La remarquable séquence
du restaurant réunit les trois héroïnes et c'est bien ces
contradictions entre tradition et modernité (interrogation entre ce que
l'on est et ce que l'on pourrait devenir) qui amène une dispute puis une
complicité rieuse (on passe d'un débat sur la cuisine chinoise à un fou
rire sur l'expression "un ange passe" incompréhensible pour Chao Hong à
l'anglais encore rudimentaire). La culture américaine peut constituer
une ouverture ou un dangereux déni de soi pour Chao Hong dans son couple
où elle est rabaissée dans une forme de tradition patriarcale chinoise,
mais aussi dans une forme de mépris et d'arrogance typiquement
américain. Son désir d'amener sa mère aux Etats-Unis vivre avec elle
s'oppose ainsi au mode de vie moderne voulut par son mari où ces
traditions de coexistence générationnelles n'ont plus court - le rejet
de la plaque familiale traditionnelle chinoise de 'époux étant un moment
de bascule.
La réussite matérielle est une façon de fuir sa sexualité
lesbienne pour Jiau, l'ouverture de sa terre d'accueil sur le sujet
jurant avec les attentes traditionnelles de son entourage lui proposant
des prétendants masculin. Stanley Kwan semble d'ailleurs avoir à cœur de
souligner que ce sont les gens plus que la culture qui suscite cette
dichotomie pour les personnages, notamment au détour d'un dialogue où
l'on évoque les éléments ayant trait à l'homosexualité qui traverse
l'histoire chinoise (tout cela se trouvant plus profondément développé
plus tard dans le documentaire Yang ± Yin: Gender in Chinese Cinema (1995) et le film Lan Yu
(2001). Enfin Wang tout en semblant renier ses origines y est
constamment ramenée notamment dans sa volonté contrariée de devenir
actrice (un metteur en scène osant lui demander comment une taïwanaise
peut penser jouer Lady Macbeth).
Les obstacles se posent quand
les héroïnes essaient de se fondre dans un ensemble, de fuir ce qu'elles
sont pour s'inscrire dans une norme, celle de leur asile américain ou
leur foyer chinois.
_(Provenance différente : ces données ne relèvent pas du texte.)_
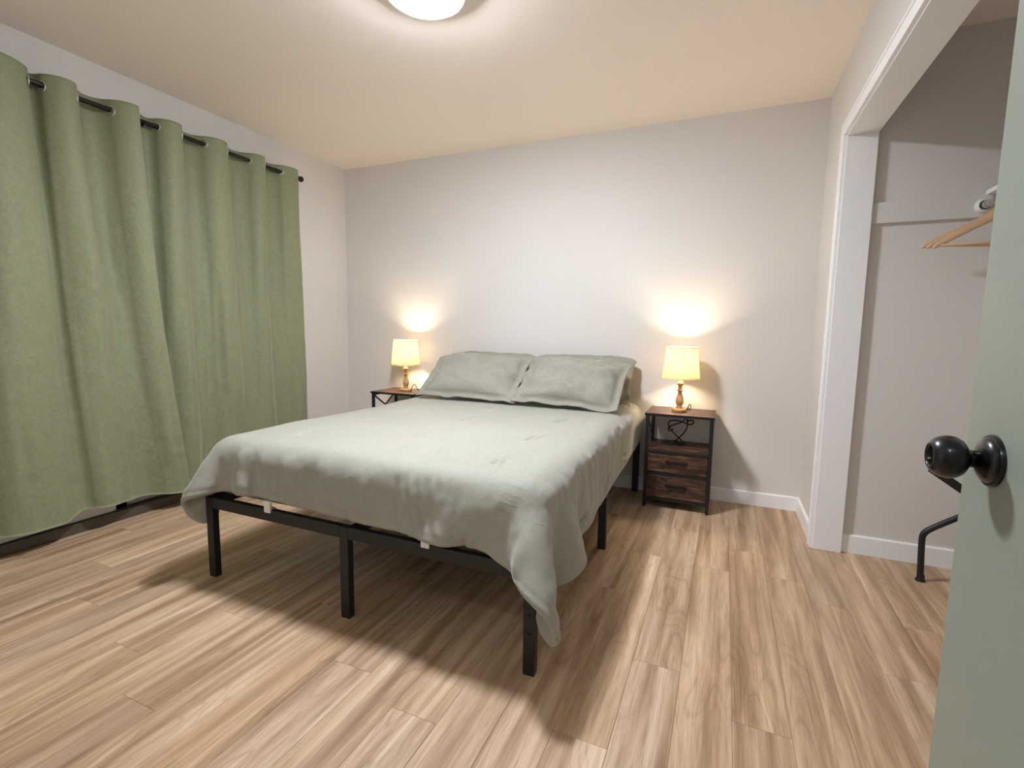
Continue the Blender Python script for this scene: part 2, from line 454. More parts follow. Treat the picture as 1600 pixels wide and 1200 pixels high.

Cela donnera quelques scènes poignantes notamment
celle où Jiau se force à entreprendre un prétendant masculin face à sa
maitresse, un élan factice qui exprime une profonde détresse
magnifiquement exprimée par Maggie Cheung. A l'inverse la promiscuité
libère et cette tradition ravive la solidarité plutôt que les carcans de
la culture profonde des personnages lorsque, venues dîner dans le
restaurant de Jiau, Chao Hong et Wang s'exilent dans les cuisines pour
partager un moment chaleureux et fraternel.
Tout le film avance ainsi
entre un spleen urbain et existentiel profond oscillant avec des élans
volontaires, rieurs et un peu désespérés. Cette impasse se ressent
parfaitement dans la belle conclusion sur les toits ou notre trio cède à
la beuverie, le bonheur se disputant à l'anxiété quant à l'avenir. Un
panoramique final sur l'urbanité new yorkaise vue des hauteurs au petit
matin exprime alors bien cet horizon aussi prometteur qu'incertain.